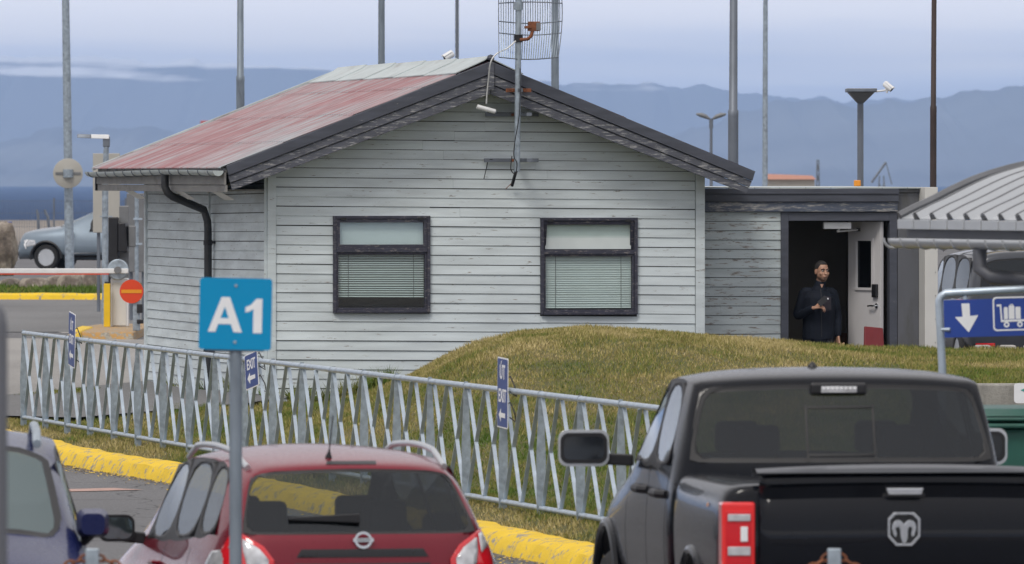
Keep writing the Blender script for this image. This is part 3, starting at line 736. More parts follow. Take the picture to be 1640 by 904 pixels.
# roof: corrugated sheets in lapped courses
def roof_side(sgn, name):
    rise = slopeL if sgn < 0 else slopeR; e_ = eL if sgn < 0 else eR
    run = abs(e_.x - apex.x) + (.05 if sgn < 0 else 0)
    c = math.cos(math.atan(rise)); n_u = Vector((sgn*rise, 0, 1)).normalized()
    mb = MB(); fr_ = [0, .115, .245, .50, .76, 1.0] if sgn < 0 else [0, .5, 1.0]
    v0, v1 = -.50, 9.35; pitch = .0762; n = int((v1-v0)/pitch)*6
    for k in range(len(fr_)-1):
        a_, b_2 = run*fr_[k], run*fr_[k+1] + (.03 if k < len(fr_)-2 else 0)
        vs = []; fs = []
        for i in range(n+1):
            v = v0 + (v1-v0)*i/n; w_ = .009*math.cos(2*math.pi*(v-v0)/pitch)
            for q, (dist, lift) in enumerate(((a_, .012), ((a_+b_2)/2, .014), (b_2, .017))):
                p = Vector((apex.x + sgn*dist, v, apex.z - rise*dist)) + n_u*(w_ + lift + .012 + .003*noise.noise(Vector((v*.8, dist*2, k))))
                vs.append(p)
        for i in range(n):
            for q in (0, 1): fs.append((i*3+q, i*3+q+1, (i+1)*3+q+1, (i+1)*3+q))
        mb.add(vs, fs)
    o = mb.build(name, M['roof'], HOUSE)
    for p in o.data.polygons: p.use_smooth = True
    # screws on the laps
    sc2 = MB()
    for fk in fr_[1:-1]:
        for i in range(int((v1-v0)/(pitch*2))):
            v = v0 + pitch*2*i; d = run*fk - .01
            p = Vector((apex.x + sgn*d, v, apex.z - rise*d)) + n_u*.034
            sc2.box(p - Vector((.009,.007,.007)), p + Vector((.009,.007,.004)))
    sc2.build('roof_screws', M['rust'] if sgn > 0 else M['galv_dark'], o)
    # deck under the sheets
    dk = MB(); p0 = Vector((apex.x, 0, apex.z)); p1 = Vector((apex.x+sgn*run, 0, apex.z-rise*run))
    q = [(p0.x,v0+.05,p0.z-.06),(p1.x-sgn*.05,v0+.05,p1.z-.055+rise*.05),(p1.x-sgn*.05,v1-.05,p1.z-.055+rise*.05),(p0.x,v1-.05,p0.z-.06)]
    q2 = [(x, y, z+.055) for x, y, z in q]; dk.hexa(q + q2); dk.build('roof_deck', M['soffit'], HOUSE)
    return o
roof_side(-1, 'roof'); roof_side(1, 'roof')
# ridge capping in lapped lengths
for k in range(5):
    v0 = -.46 + k*1.97; v1 = v0 + 2.02
    rc = MB(); lift = .03 + (k % 2)*.0; pts = []
    for s_, w_ in ((-1,.34),(1,.34)): pass
    prof = [(-.40, -.40*slopeL+.045), (-.06, -.01+.05), (0, .085), (.06, -.01+.05), (.40, -.40*slopeR+.045)]
    vs = []
    for v, dz in ((v0, .012), (v1, 0.0)):
        for x, z in prof: vs.append((apex.x+x, v, apex.z+z+dz))
        for x, z in prof[::-1]: vs.append((apex.x+x, v, apex.z+z+dz-.012))
    n = 10; fs = [(i, (i+1) % n, n+(i+1) % n, n+i) for i in range(n)] + [tuple(range(n))[::-1], tuple(range(n, 2*n))]
    rc.add(vs, fs); rc.build('ridge_cap', M['ridge'], HOUSE, smooth=False)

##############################

● PROBLEM
Could you repeat all of the material exactly? Pictures should not be copied.

● WRITTEN ANSWER
Keep writing the Blender script for this image. This is part 3, starting at line 736. More parts follow. Take the picture to be 1640 by 904 pixels.
# roof: corrugated sheets in lapped courses
def roof_side(sgn, name):
    rise = slopeL if sgn < 0 else slopeR; e_ = eL if sgn < 0 else eR
    run = abs(e_.x - apex.x) + (.05 if sgn < 0 else 0)
    c = math.cos(math.atan(rise)); n_u = Vector((sgn*rise, 0, 1)).normalized()
    mb = MB(); fr_ = [0, .115, .245, .50, .76, 1.0] if sgn < 0 else [0, .5, 1.0]
    v0, v1 = -.50, 9.35; pitch = .0762; n = int((v1-v0)/pitch)*6
    for k in range(len(fr_)-1):
        a_, b_2 = run*fr_[k], run*fr_[k+1] + (.03 if k < len(fr_)-2 else 0)
        vs = []; fs = []
        for i in range(n+1):
            v = v0 + (v1-v0)*i/n; w_ = .009*math.cos(2*math.pi*(v-v0)/pitch)
            for q, (dist, lift) in enumerate(((a_, .012), ((a_+b_2)/2, .014), (b_2, .017))):
                p = Vector((apex.x + sgn*dist, v, apex.z - rise*dist)) + n_u*(w_ + lift + .012 + .003*noise.noise(Vector((v*.8, dist*2, k))))
                vs.append(p)
        for i in range(n):
            for q in (0, 1): fs.append((i*3+q, i*3+q+1, (i+1)*3+q+1, (i+1)*3+q))
        mb.add(vs, fs)
    o = mb.build(name, M['roof'], HOUSE)
    for p in o.data.polygons: p.use_smooth = True
    # screws on the laps
    sc2 = MB()
    for fk in fr_[1:-1]:
        for i in range(int((v1-v0)/(pitch*2))):
            v = v0 + pitch*2*i; d = run*fk - .01
            p = Vector((apex.x + sgn*d, v, apex.z - rise*d)) + n_u*.034
            sc2.box(p - Vector((.009,.007,.007)), p + Vector((.009,.007,.004)))
    sc2.build('roof_screws', M['rust'] if sgn > 0 else M['galv_dark'], o)
    # deck under the sheets
    dk = MB(); p0 = Vector((apex.x, 0, apex.z)); p1 = Vector((apex.x+sgn*run, 0, apex.z-rise*run))
    q = [(p0.x,v0+.05,p0.z-.06),(p1.x-sgn*.05,v0+.05,p1.z-.055+rise*.05),(p1.x-sgn*.05,v1-.05,p1.z-.055+rise*.05),(p0.x,v1-.05,p0.z-.06)]
    q2 = [(x, y, z+.055) for x, y, z in q]; dk.hexa(q + q2); dk.build('roof_deck', M['soffit'], HOUSE)
    return o
roof_side(-1, 'roof'); roof_side(1, 'roof')
# ridge capping in lapped lengths
for k in range(5):
    v0 = -.46 + k*1.97; v1 = v0 + 2.02
    rc = MB(); lift = .03 + (k % 2)*.0; pts = []
    for s_, w_ in ((-1,.34),(1,.34)): pass
    prof = [(-.40, -.40*slopeL+.045), (-.06, -.01+.05), (0, .085), (.06, -.01+.05), (.40, -.40*slopeR+.045)]
    vs = []
    for v, dz in ((v0, .012), (v1, 0.0)):
        for x, z in prof: vs.append((apex.x+x, v, apex.z+z+dz))
        for x, z in prof[::-1]: vs.append((apex.x+x, v, apex.z+z+dz-.012))
    n = 10; fs = [(i, (i+1) % n, n+(i+1) % n, n+i) for i in range(n)] + [tuple(range(n))[::-1], tuple(range(n, 2*n))]
    rc.add(vs, fs); rc.build('ridge_cap', M['ridge'], HOUSE, smooth=False)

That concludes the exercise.